Towards the end of the 1500s, in Antwerp, retired Spanish conquistador Francisco de Cuellar sat down to write, in letter form, an unbelievable story that happened to be true - of his accidental odyssey across Ireland after the Spanish Armada’s disastrous attack on England, encountering odd people and imperial armies. One imagines contemporary readers would have questioned the veracity of his tale, not only because so many of his fellow beached soldiers were promptly hanged by their obliging hosts. It’s an irrelevant point, I suppose, as history subsequently forgot about Francisco de Cuellar.
In his unadorned epic The Adventures of the Wet Señor, Donal O’Kelly resurrects the Andalucían, though retelling an incredible yarn is only part of his mission. de Cuellar crashes at Sligo’s Streedagh beach in 1588 carrying psychological baggage from colonial atrocities perpetrated in Mexico and O’Kelly imagines Ireland as a surrealistic purgatorial mire through which redemption, via music and art, can be elusively grasped.
O’Kelly and his production team realise a grand scale with limited means. The Adventures of the Wet Señor takes the audience across land and sea with a set that consists of a few chairs and some sticks. Similarly, Carrie Crowley and Sorcha Fox gleefully and seamlessly cross lines of gender, nationality and species in playing the bevy of characters that de Cuellar (Jaimie Carswell) meets. O’Kelly trusts the imagination of his audience, and receives ample support from the wonderful live music provided by four members of Kila (Dee Armstrong, Rossa Ó Snodaigh, Colm Ó Snodaigh and Seanán Brennan). There is a whimsical grandeur to their score, with touches of Spanish grace and pagan frenzy. They remain positioned behind a translucent white curtain at the rear of the set throughout the play, though Armstrong emerges on stage on occasion, most memorably to perform a beautiful interpretative dance with a white veil to evoke de Cuellar’s sinking ship.
The Irlanda that de Cuellar stumbles upon, just a decade before The Flight of the Earls, is a boggy Babel poised for radical change.
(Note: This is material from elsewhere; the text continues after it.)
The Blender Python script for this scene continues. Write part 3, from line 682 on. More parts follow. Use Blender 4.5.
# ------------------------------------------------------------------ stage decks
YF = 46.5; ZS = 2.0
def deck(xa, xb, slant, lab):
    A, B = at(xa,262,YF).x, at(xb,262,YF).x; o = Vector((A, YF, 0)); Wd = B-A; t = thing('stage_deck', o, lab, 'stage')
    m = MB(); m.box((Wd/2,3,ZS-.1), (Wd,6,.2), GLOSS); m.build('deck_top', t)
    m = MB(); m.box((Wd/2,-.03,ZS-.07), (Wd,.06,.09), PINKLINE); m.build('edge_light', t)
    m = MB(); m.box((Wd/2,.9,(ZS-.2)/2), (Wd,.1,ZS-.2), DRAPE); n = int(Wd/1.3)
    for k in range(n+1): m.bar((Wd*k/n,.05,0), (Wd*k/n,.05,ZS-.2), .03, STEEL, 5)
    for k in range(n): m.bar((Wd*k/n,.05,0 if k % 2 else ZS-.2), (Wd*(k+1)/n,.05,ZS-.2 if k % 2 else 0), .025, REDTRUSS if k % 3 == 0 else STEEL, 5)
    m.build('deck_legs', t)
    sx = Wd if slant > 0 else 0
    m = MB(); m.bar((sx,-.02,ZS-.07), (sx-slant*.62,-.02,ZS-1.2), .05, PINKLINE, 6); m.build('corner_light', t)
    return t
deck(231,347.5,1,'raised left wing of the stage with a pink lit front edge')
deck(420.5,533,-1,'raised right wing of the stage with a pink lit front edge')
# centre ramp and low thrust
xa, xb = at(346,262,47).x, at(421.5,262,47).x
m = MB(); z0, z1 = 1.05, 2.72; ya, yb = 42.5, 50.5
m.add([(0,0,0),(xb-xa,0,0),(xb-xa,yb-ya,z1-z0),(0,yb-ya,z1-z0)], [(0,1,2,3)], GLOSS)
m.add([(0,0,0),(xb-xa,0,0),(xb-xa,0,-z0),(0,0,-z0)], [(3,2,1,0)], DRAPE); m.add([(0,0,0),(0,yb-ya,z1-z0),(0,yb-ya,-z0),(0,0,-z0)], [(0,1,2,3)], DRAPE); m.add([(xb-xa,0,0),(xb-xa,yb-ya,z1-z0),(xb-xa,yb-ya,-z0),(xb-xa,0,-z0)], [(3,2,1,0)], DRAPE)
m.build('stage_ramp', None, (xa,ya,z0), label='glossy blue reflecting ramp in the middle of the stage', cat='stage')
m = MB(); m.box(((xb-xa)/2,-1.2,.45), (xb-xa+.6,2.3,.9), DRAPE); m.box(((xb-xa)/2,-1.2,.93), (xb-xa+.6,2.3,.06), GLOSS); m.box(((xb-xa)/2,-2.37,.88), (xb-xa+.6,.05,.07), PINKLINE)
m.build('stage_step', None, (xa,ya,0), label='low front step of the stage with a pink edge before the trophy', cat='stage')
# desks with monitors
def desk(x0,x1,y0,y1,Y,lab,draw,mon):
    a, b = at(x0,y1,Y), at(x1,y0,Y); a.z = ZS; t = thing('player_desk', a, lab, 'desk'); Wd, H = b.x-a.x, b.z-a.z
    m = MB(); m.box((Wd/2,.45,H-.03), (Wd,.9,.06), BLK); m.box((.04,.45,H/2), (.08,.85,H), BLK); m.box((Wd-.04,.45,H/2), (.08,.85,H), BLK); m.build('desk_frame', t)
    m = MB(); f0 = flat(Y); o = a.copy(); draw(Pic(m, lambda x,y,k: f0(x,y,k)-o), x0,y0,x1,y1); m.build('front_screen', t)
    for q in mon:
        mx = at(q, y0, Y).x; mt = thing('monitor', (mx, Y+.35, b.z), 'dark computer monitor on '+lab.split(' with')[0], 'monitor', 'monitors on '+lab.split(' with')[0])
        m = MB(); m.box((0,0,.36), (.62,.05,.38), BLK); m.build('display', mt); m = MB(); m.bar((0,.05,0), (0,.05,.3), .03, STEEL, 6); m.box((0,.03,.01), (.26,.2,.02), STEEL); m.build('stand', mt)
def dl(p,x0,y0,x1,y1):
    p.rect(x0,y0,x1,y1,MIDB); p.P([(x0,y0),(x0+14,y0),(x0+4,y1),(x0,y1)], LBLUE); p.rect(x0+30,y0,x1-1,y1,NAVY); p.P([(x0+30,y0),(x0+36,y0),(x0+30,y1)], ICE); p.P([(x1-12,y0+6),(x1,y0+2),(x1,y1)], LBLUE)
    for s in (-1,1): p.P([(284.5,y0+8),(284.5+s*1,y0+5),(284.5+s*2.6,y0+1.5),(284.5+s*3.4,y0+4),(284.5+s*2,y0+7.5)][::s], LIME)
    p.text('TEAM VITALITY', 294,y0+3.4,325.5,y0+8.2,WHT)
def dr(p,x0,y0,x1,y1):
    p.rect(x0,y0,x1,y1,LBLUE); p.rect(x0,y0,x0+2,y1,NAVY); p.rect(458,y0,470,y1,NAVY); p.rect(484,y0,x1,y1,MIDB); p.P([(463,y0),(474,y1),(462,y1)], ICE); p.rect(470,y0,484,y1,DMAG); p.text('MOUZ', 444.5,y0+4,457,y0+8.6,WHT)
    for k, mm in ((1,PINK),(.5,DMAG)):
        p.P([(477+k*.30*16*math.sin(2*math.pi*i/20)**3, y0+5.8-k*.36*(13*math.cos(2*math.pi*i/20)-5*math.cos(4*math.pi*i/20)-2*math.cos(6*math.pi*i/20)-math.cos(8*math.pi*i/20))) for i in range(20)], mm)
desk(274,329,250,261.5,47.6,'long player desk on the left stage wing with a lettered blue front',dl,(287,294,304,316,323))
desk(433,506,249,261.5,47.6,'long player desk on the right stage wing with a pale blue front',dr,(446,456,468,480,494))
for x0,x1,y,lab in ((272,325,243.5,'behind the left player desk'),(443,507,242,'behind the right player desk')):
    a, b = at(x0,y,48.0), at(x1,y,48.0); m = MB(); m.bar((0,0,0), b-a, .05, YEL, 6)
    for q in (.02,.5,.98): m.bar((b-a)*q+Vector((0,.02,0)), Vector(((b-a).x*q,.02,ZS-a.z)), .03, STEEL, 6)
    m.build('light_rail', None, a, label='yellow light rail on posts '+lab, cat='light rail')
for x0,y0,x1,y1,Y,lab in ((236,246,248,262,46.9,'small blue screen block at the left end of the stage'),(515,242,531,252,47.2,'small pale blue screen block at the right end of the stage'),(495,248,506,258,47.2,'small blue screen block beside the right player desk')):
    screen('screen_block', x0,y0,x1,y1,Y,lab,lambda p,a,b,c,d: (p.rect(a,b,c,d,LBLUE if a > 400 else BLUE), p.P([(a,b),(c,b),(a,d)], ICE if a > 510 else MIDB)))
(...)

English, Irish, Spanish, French and Latin are all spoken here and languages liberally bounce off each other throughout the play’s dialogue. Carswell’s de Cueller is bumbling but brave, and though survival is his sole mission, he cannot completely avoid the hand of history, as he beds a chieftain’s wife and fights for the natives against the armies of the queen of England.
If there is a fault in O’Kelly’s handling of the de Cuellar epic, it is in remaining too loyal to obscure biographical material. The play was somewhat at sea during parts of the first act, as it frenetically tries to relay the confusing circumstances of de Cuellar’s imprisonment just before the Armada sank. And while the rendering of de Cuellar’s guilt for his crimes in Mexico felt heavy-handed, The Adventures of the Wet Señor becomes much more effective over the second act, as de Cuellar leaves his past behind and travels deeper into Ireland, and set pieces, like his immersion in an holy well or an encounter with Scotia weavers in Antrim, have time to develop and come to life.
Echoes of Homer and Cervantes inform the play without overwhelming it. While its tone remains mostly light-hearted and sometimes ribald, O’Kelly and technical director Tich Meagher have devised moments of genuine beauty which synch perfectly with Tom Meskell’s spartan set design, such as a red drape that is unspooled from above to represent the spilled blood of a slaughtered flutist. Carswell, Fox and Crowley, with the help of choreographer Breandán de Gallaí, also do a magnificent job in physically capturing the tumultuous world that de Cuellar passes through.
In Ireland, the story of the Armada has long passed into myth, a handy explanation for the uncommon dark beauty of many reared along the Atlantic seaboard. What good is de Cuellar’s biography to us now? The play’s greatest strength is the way it realises, through motion and music, a lost world. If de Cuellar experiences a conversion through his trials and travails in Ireland, and it is ambiguous if he does, it is a political one. We have four hundred years of history in Ireland and beyond to remind us that de Cuellar’s call to lay down arms in favour of music went unheeded. Still, it is a great pleasure to have this 16th century blow-in walking amongst us again, if only so that his strange survival tale can live on.
Donald Mahoney is a writer and journalist based in Leitrim.